I call those people the "White Collar Republicans." They're the people who can look at McCain's nomination with equanimity because for them, it's something of an academic exercise -- divorced from the real passionate revulsion that John McCain generates among the rank-and-file. My father is agonized over this guy: after Romney dropped out last week he reiterated that he's thinking about voting for Hillary in protest, and he's only half-joking.

The party elders and influence men, the movers and shakers and the guys who look at the electorate from 35,000 feet are very out of touch with the fact that down here on the ground, for the past eight years if you mentioned John McCain's name around the kitchen table or down at the local watering hole you were likely to be on the receiving end of a sailor's oath. That kind of revulsion doesn't get changed just because some Republican philanthropist or an aide to a Governor has changed their mind as the result of a dry, unemotional calculation of insider politics.

It's going to be very difficult if not impossible to make a McCain candidacy work with people like my Dad. He really loathes the guy and wishes he had any other choice but McCain, for all the reasons you mention in this post. You can't change opinions that have been drilled into people's heads for the past eight years in a matter of a few months.

It doesn't work.

The problem in a nutshell, Mr. Smith -- and you can share this with the people you mention if you'd like, is this:

By nominating John McCain you're asking some of the most "rock ribbed" people, the ones you rely upon to serve as the anchors of Conservatism in this country, to put aside all of the things John McCain has said and done so spectacularly during his Senatorial career as a matter of practical politics.
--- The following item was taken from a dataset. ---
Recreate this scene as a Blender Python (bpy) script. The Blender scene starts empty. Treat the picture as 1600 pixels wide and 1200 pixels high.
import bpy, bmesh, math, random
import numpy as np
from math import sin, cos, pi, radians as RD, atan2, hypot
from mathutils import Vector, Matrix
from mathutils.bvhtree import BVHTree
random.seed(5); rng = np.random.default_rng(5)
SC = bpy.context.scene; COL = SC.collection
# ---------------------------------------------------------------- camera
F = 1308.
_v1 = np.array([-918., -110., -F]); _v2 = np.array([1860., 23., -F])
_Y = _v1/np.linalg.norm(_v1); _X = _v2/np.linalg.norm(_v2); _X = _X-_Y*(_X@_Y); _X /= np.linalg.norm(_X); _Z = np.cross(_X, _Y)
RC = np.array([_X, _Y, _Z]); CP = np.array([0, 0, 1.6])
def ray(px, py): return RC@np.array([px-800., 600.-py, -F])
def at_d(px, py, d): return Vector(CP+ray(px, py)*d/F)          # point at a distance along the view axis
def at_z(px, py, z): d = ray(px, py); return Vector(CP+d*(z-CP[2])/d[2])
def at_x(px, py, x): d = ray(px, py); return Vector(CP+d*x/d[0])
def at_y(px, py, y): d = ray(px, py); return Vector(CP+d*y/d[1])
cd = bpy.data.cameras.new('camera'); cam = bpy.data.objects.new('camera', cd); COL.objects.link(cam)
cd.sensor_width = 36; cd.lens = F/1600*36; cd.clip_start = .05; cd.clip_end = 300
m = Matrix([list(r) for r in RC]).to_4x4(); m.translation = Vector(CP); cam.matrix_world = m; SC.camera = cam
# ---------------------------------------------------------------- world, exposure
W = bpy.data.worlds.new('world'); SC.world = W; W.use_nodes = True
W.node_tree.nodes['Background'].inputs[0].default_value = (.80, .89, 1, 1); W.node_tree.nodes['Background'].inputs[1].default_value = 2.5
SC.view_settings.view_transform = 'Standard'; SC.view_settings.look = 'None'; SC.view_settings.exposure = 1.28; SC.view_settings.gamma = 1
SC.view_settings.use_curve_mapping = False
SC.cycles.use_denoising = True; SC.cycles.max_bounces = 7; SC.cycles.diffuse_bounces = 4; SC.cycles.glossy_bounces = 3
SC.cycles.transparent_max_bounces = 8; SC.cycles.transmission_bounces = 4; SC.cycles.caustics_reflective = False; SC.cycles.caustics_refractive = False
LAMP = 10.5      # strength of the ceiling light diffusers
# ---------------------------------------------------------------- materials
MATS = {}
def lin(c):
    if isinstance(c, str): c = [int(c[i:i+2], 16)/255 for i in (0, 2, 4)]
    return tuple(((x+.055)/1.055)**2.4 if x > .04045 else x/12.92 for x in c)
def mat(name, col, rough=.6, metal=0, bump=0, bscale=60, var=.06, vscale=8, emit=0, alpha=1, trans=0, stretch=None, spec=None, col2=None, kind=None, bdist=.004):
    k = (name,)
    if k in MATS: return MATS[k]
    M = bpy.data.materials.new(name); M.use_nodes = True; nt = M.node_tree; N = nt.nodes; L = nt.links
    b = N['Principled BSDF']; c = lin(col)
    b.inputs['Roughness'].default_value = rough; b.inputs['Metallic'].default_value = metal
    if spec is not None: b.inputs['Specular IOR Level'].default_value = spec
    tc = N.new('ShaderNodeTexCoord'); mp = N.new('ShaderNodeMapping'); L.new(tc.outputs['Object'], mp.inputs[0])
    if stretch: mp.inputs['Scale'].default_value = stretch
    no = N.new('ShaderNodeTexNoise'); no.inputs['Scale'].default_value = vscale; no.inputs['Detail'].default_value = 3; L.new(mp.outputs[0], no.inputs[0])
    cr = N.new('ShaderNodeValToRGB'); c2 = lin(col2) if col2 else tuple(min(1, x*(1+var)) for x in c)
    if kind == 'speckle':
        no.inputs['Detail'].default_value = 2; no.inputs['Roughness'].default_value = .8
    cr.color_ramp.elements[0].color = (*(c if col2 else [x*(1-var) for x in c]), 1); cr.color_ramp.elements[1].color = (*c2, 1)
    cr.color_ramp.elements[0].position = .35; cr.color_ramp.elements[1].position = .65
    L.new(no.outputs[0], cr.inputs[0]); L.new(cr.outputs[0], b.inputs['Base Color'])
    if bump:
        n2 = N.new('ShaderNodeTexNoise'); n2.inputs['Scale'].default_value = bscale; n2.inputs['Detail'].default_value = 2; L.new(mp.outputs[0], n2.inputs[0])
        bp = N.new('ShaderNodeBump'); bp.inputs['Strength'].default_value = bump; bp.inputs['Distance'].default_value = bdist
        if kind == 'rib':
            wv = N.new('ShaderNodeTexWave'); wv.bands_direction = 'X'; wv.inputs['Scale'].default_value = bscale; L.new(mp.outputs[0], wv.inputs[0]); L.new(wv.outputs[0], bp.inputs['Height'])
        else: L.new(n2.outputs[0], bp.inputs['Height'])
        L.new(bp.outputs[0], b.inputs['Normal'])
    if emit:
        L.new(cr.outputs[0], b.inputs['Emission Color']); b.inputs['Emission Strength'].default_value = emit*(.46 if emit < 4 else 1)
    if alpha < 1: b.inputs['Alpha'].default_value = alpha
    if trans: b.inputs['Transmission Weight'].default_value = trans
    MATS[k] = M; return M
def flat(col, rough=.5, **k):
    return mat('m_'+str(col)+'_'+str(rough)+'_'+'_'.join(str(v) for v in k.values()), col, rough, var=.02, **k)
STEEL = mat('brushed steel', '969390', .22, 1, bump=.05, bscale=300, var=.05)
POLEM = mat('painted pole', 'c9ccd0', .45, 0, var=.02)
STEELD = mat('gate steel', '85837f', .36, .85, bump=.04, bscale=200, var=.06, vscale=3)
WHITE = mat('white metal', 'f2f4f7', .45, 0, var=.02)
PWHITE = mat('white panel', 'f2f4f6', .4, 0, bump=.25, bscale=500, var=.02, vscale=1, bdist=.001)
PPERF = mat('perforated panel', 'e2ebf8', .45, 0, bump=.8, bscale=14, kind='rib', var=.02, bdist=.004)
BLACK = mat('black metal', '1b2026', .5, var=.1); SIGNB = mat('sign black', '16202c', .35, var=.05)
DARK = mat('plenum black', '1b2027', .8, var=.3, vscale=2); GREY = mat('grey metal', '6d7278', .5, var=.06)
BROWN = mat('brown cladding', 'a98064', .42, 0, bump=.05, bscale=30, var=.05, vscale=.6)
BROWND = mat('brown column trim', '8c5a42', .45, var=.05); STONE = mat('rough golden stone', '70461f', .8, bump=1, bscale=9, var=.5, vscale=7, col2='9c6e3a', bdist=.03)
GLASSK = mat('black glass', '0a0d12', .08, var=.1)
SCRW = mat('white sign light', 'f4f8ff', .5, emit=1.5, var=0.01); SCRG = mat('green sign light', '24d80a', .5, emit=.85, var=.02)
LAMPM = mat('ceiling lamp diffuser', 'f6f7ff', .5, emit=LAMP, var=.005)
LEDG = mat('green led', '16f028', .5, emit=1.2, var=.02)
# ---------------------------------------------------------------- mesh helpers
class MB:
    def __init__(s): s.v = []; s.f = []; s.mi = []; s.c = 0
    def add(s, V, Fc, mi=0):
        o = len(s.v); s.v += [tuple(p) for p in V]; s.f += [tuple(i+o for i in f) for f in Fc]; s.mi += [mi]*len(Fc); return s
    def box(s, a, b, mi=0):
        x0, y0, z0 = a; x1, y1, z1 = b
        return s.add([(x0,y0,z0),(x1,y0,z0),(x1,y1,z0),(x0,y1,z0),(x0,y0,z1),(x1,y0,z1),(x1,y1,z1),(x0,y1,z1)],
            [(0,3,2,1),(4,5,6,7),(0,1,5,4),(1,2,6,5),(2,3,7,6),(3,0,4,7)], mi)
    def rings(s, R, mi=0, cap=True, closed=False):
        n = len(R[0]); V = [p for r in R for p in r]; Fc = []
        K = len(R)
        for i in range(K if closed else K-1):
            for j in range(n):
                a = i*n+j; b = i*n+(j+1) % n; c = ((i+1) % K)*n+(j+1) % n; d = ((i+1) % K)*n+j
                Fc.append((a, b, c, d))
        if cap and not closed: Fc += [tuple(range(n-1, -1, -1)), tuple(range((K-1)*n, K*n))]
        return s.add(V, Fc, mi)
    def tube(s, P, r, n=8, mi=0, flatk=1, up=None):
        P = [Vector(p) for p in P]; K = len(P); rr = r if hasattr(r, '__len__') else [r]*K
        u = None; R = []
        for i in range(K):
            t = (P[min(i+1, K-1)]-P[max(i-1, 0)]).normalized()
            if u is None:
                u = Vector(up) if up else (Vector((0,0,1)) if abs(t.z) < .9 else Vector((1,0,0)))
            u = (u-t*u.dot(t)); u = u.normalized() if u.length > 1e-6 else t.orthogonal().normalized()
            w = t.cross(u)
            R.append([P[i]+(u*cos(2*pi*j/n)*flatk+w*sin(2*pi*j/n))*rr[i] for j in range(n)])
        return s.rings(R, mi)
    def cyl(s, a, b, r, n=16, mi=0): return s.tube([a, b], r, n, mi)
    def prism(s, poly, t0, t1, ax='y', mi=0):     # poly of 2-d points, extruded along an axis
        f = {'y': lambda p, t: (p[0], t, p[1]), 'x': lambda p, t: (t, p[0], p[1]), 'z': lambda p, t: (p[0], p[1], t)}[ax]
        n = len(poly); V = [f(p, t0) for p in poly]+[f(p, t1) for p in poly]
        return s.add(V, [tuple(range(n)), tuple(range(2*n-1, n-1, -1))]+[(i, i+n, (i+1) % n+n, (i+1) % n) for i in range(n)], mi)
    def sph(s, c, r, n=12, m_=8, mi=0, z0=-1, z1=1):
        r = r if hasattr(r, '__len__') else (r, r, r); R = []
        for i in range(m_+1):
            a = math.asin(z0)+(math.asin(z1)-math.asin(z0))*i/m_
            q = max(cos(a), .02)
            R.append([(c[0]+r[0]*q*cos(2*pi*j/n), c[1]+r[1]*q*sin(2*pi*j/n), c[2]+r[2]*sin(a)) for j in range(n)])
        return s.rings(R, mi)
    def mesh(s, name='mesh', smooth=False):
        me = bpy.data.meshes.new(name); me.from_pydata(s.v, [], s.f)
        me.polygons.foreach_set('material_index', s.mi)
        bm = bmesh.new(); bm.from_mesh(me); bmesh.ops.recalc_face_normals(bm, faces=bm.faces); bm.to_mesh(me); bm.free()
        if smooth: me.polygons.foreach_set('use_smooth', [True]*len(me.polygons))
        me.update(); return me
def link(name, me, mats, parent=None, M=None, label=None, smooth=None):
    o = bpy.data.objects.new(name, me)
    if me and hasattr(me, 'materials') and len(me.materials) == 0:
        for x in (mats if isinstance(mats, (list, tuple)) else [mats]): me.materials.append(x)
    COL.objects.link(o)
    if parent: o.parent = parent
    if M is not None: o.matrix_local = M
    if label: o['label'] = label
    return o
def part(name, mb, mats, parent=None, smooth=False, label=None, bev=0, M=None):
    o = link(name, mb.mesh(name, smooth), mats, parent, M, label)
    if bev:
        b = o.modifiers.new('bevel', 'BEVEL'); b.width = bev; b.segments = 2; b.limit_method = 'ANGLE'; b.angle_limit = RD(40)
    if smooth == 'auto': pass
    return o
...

In many ways the problem is the reverse of what makes McCain appeal to moderates and independents: you're trying to get the really ideological stalwarts in the party to change their minds about a *tangible record* on the basis of an abstract calculation of vote totals.

There was a cartoon in the Washington Post that summed it up the other day, I can't recall the artist, but it showed the kind of pill that Conservatives were going to have to swallow to accept McCain: it was one of those stones from the Island of Yap.

There are going to be a lot of people with a serious case of indigestion.